=== EXERCISE ===
Leaving out every picture, retype the lines below from the top through the one that contains "wire('hanging_cable', [(5.36 +".

=== GIVEN DATA ===
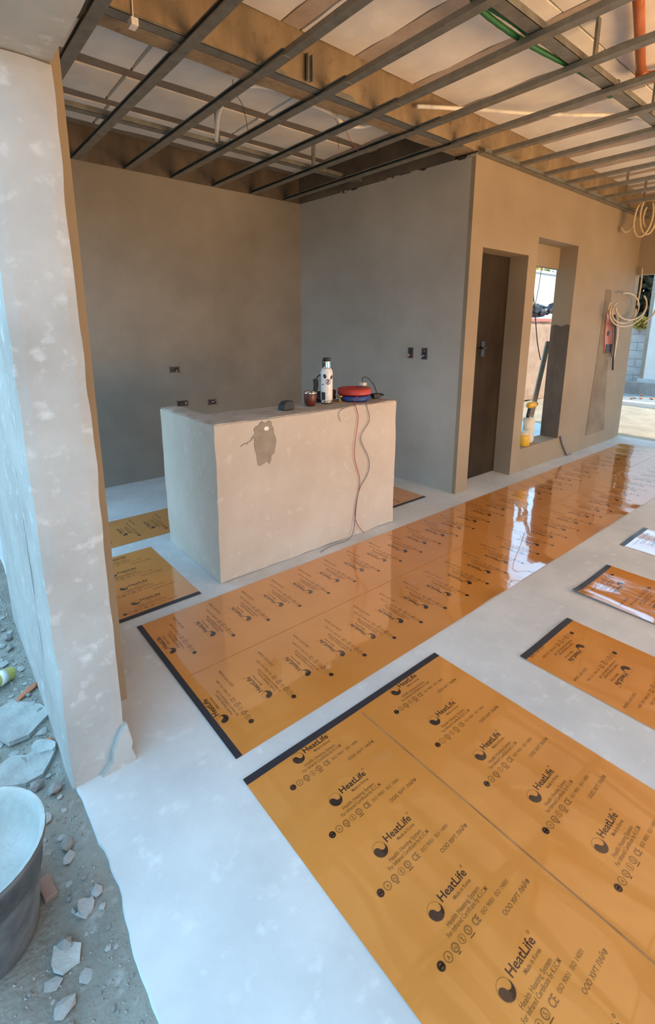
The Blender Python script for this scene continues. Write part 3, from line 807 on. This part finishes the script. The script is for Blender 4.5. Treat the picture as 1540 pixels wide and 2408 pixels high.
tag(mb.build('conduit_coil', M['beige_pvc'], smooth=True), 'loose coil of beige conduit sprouting from the wall above the junction box', 'conduit')
for k, (dx, bz, m_, lab) in enumerate([(0.0, 0.95, 'black', 'black cable hanging from the junction box, the longest'), (0.07, 1.05, 'bag', 'pale cable hanging from the junction box beside the black one'), (-0.06, 1.12, 'grey_wire', 'grey cable hanging from the junction box, nearest its orange body')]):
    wire('hanging_cable', [(5.36 + dx, YF - 0.03, 1.62), (5.40 + dx, YF - 0.045, 1.42), (5.44 + dx * .6, YF - 0.04, 1.20), (5.45 + dx * 0.4 + 0.05 * (k == 0), YF - 0.035, bz)], 0.011, M[m_], lab, 'cable')

# ------------------------------------------------------------------ heating film sheets with their print
def text_mesh(body, width=None, cap=None, off=0.0, mi=0):
    c = bpy.data.curves.new('t', 'FONT')
    c.body = body
    c.size = 1.0
    c.resolution_u = 2
    c.offset = off
    o = bpy.data.objects.new('t', c)
    COL.objects.link(o)
    dg = bpy.context.evaluated_depsgraph_get()
    me = bpy.data.meshes.new_from_object(o.evaluated_get(dg))
    vs = [v.co.copy() for v in me.vertices]
    fs = [tuple(p.vertices) for p in me.polygons]
    bpy.data.objects.remove(o); bpy.data.curves.remove(c); bpy.data.meshes.remove(me)
    x0, x1 = min(v.x for v in vs), max(v.x for v in vs)
    y1 = max(v.y for v in vs)
    sx = width / (x1 - x0)
    sy = cap / max(y1, 1e-6) if cap else sx
    return [((v.x - x0) * sx, v.y * sy) for v in vs], fs

def print_mesh(fine=True):
    m_ = MB()
    Z = 0.0
    def txt(body, x, y, width, cap, mi, off=0.0):
        v, f = text_mesh(body, width, cap, off)
        m_.add([(x + a, y + b, Z) for a, b in v], f, mi)
    # yin-yang emblem: thin ring, dark drop in the lower half
    n = 28; r = 0.0225
    ring = [(r * math.cos(2 * math.pi * k / n), r * math.sin(2 * math.pi * k / n)) for k in range(n)]
    inn = [(x * 0.95, y * 0.95) for x, y in ring]
    m_.add([(x, y, Z) for x, y in ring + inn], [(k, (k + 1) % n, n + (k + 1) % n, n + k) for k in range(n)], 2)
    rr = r * 0.97
    P = [(rr * math.cos(math.radians(a)), rr * math.sin(math.radians(a))) for a in range(-170, 26, 12)]
    P += [(rr / 2 * 0.92 + rr / 2 * 0.92 * math.cos(math.radians(a)), 0.004 + rr / 2 * math.sin(math.radians(a)) * 0.92) for a in range(-10, -181, -17)][1:]
    P += [(-rr / 2 + rr / 2 * math.cos(math.radians(a)), rr / 2 * math.sin(math.radians(a))) for a in range(0, 181, 18)][1:]
    m_.add([(x, y, Z) for x, y in P], [tuple(range(len(P)))], 0)
    emblem = m_
    m_ = MB()
    txt('HeatLife', 0.030, 0.001, 0.108, 0.0215, 0, 0.012)
    txt('Made in Korea', 0.060, -0.0165, 0.072, 0.0095, 1, 0.01)
    txt('Health Heating System', -0.002, -0.043, 0.135, 0.0115, 1, 0.004)
    txt('For Infrared Certificate by K.I.C.M', -0.020, -0.058, 0.168, 0.0115, 1, 0.004)
    # row of certification marks
    def ringmark(x, y, r, mi, w=0.72):
        n = 16
        a = [(x + r * math.cos(2 * math.pi * k / n), y + r * math.sin(2 * math.pi * k / n), Z) for k in range(n)]
        b = [(x + r * w * math.cos(2 * math.pi * k / n), y + r * w * math.sin(2 * math.pi * k / n), Z) for k in range(n)]
        m_.add(a + b, [(k, (k + 1) % n, n + (k + 1) % n, n + k) for k in range(n)], mi)
    ringmark(-0.079, -0.078, 0.0105, 0, 0.45); m_.box(-0.0855, -0.0725, -0.081, -0.075, Z, Z + 1e-5, 0)
    ringmark(-0.052, -0.078, 0.0115, 1, 0.84); txt('A', -0.056, -0.083, 0.008, 0.009, 1)
    ringmark(-0.024, -0.078, 0.0105, 1, 0.74); txt('N', -0.028, -0.083, 0.008, 0.009, 1); m_.box(-0.029, -0.019, -0.0925, -0.0905, Z, Z + 1e-5, 1)
    ringmark(0.003, -0.078, 0.0100, 1, 0.88); txt('t', 0.0005, -0.0835, 0.005, 0.012, 1, 0.02)
    ringmark(0.030, -0.077, 0.0105, 1, 0.76); txt('S', 0.0265, -0.082, 0.007, 0.010, 1); m_.box(0.021, 0.039, -0.0925, -0.0905, Z, Z + 1e-5, 1)
    txt('CE', 0.052, -0.087, 0.023, 0.018, 1, 0.015)
    txt('ISO 9001', 0.088, -0.084, 0.052, 0.0105, 1)
    txt('ISO 14001', 0.152, -0.084, 0.055, 0.0105, 1)
    txt('ООО ХИТ ЛАЙФ', 0.130, -0.122, 0.124, 0.0150, 1, 0.014)
    # registered mark
    ringmark(0.141, 0.024, 0.0038, 1, 0.6)
    inks = [M['ink'], M['ink2'], M['ink3']]
    return {'printed_emblem': emblem.mesh('printed_emblem', inks), 'printed_lettering': m_.mesh('printed_lettering', inks)}
PRINTS = print_mesh()

FILMS = []
def film(name, x0, x1, y0, y1, label, marks, tape=None, crease=None, lift=None, seed=0, tape_w=0.030, group='orange heating film sheets on the floor'):
    """sheet of film with real thickness lying on the screed; wavy by a few millimetres"""
    cx, cy = (x0 + x1) / 2, (y0 + y1) / 2
    e = empty(name, (cx, cy, 0))
    tag(e, label, 'heating film', group)
    def hz(x, y):
        z = 0.0022 + 0.0010 * noise.noise(Vector((x * 2.2, y * 3.1, seed))) + 0.0009 * noise.noise(Vector((x * 7, y * 4, seed + 5)))
        if lift: z += lift(x, y)
        return max(z, 0.0012)
    nx, ny = max(4, int((x1 - x0) / 0.035)), max(4, int((y1 - y0) / 0.035))
    m_ = MB()
    X = [x0 + (x1 - x0) * i / nx for i in range(nx + 1)]
    Y = [y0 + (y1 - y0) * j / ny for j in range(ny + 1)]
    N = (nx + 1) * (ny + 1)
    top = [(x - cx, y - cy, hz(x, y)) for y in Y for x in X]
    bot = [(x, y, z - 0.0008) for x, y, z in top]
    q = [(j * (nx + 1) + i, j * (nx + 1) + i + 1, (j + 1) * (nx + 1) + i + 1, (j + 1) * (nx + 1) + i) for j in range(ny) for i in range(nx)]
    m_.add(top + bot, q + [tuple(N + i for i in reversed(f)) for f in q])
    rim = [i for i in range(nx + 1)] + [j * (nx + 1) + nx for j in range(1, ny + 1)] + [ny * (nx + 1) + i for i in range(nx - 1, -1, -1)] + [j * (nx + 1) for j in range(ny - 1, 0, -1)]
    for k in range(len(rim)):
        i_, j_ = rim[k], rim[(k + 1) % len(rim)]
        m_.add([top[i_], bot[i_], bot[j_], top[j_]], [(0, 1, 2, 3)])
    fo = m_.build('film_sheet', M['film'], e, smooth=True)
    fo.data.polygons.foreach_set('use_smooth', [i < 2 * len(q) for i in range(len(fo.data.polygons))])
    def gz(x, y):
        fx = min(max((x - x0) / (x1 - x0) * nx, 0), nx - 1e-6); fy = min(max((y - y0) / (y1 - y0) * ny, 0), ny - 1e-6)
        i, j = int(fx), int(fy); a, b = fx - i, fy - j
        t = lambda i_, j_: top[j_ * (nx + 1) + i_][2]
        return t(i, j) * (1 - a) * (1 - b) + t(i + 1, j) * a * (1 - b) + t(i, j + 1) * (1 - a) * b + t(i + 1, j + 1) * a * b
    def ribbon(nm, a, b, w, mat, dz):
        a, b = Vector(a), Vector(b)
        d = (b - a); L = d.length; d.normalize(); nrm = Vector((-d.y, d.x))
        k = max(4, int(L / 0.035)); r = MB(); vs = []
        for i in range(k + 1):
            p = a + d * (L * i / k)
            for s_ in (0, 1):
                pp = p + nrm * w * s_
                vs.append((pp.x - cx, pp.y - cy, hz(pp.x, pp.y) + dz))
        n_ = len(vs)
        vs += [(x, y, z - dz * 0.8) for x, y, z in vs]
        fs = [(2 * i, 2 * i + 2, 2 * i + 3, 2 * i + 1) for i in range(k)] + [(2 * i, n_ + 2 * i, n_ + 2 * i + 2, 2 * i + 2) for i in range(k)] + [(2 * i + 1, 2 * i + 3, n_ + 2 * i + 3, n_ + 2 * i + 1) for i in range(k)]
        r.add(vs, fs)
        return r.build(nm, mat, e)
    if tape == 'x0': ribbon('end_tape', (x0 - 0.004, y1), (x0 - 0.004, y0), tape_w, M['tape'], 0.0012)
    if tape == 'y1': ribbon('end_tape', (x1, y1 + 0.004), (x0, y1 + 0.004), tape_w, M['tape'], 0.0012)
    if tape == 'y0': ribbon('end_tape', (x0, y0 - 0.004), (x1, y0 - 0.004), tape_w, M['tape'], 0.0012)
    if crease: ribbon('crease', crease[0], crease[1], 0.0055 if seed == 2 else 0.003, M['seam'] if seed == 2 else M['seam_faint'], 0.0006)
    for px_, py_, rz in marks:
        if not (x0 - 0.1 < px_ < x1 + 0.1 and y0 - 0.1 < py_ < y1 + 0.1): continue
        c_, s_ = math.cos(rz), math.sin(rz)
        for nm, src in PRINTS.items():                     # the print lies on the waves of its sheet
            pm = src.copy()
            co = [0.0] * (3 * len(pm.vertices))
            src.vertices.foreach_get('co', co)
            for i in range(0, len(co), 3):
                co[i + 2] = gz(px_ + c_ * co[i] - s_ * co[i + 1], py_ + s_ * co[i] + c_ * co[i + 1]) + 0.0005 - 0.0022
            pm.vertices.foreach_set('co', co)
            pm.update()
            put(nm, pm, e, (px_ - cx, py_ - cy, 0.0022), rz)
    return e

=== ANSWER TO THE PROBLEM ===
The Blender Python script for this scene continues. Write part 3, from line 807 on. This part finishes the script. The script is for Blender 4.5. Treat the picture as 1540 pixels wide and 2408 pixels high.
tag(mb.build('conduit_coil', M['beige_pvc'], smooth=True), 'loose coil of beige conduit sprouting from the wall above the junction box', 'conduit')
for k, (dx, bz, m_, lab) in enumerate([(0.0, 0.95, 'black', 'black cable hanging from the junction box, the longest'), (0.07, 1.05, 'bag', 'pale cable hanging from the junction box beside the black one'), (-0.06, 1.12, 'grey_wire', 'grey cable hanging from the junction box, nearest its orange body')]):
    wire('hanging_cable', [(5.36 + dx, YF - 0.03, 1.62), (5.40 + dx, YF - 0.045, 1.42), (5.44 + dx * .6, YF - 0.04, 1.20), (5.45 + dx * 0.4 + 0.05 * (k == 0), YF - 0.035, bz)], 0.011, M[m_], lab, 'cable')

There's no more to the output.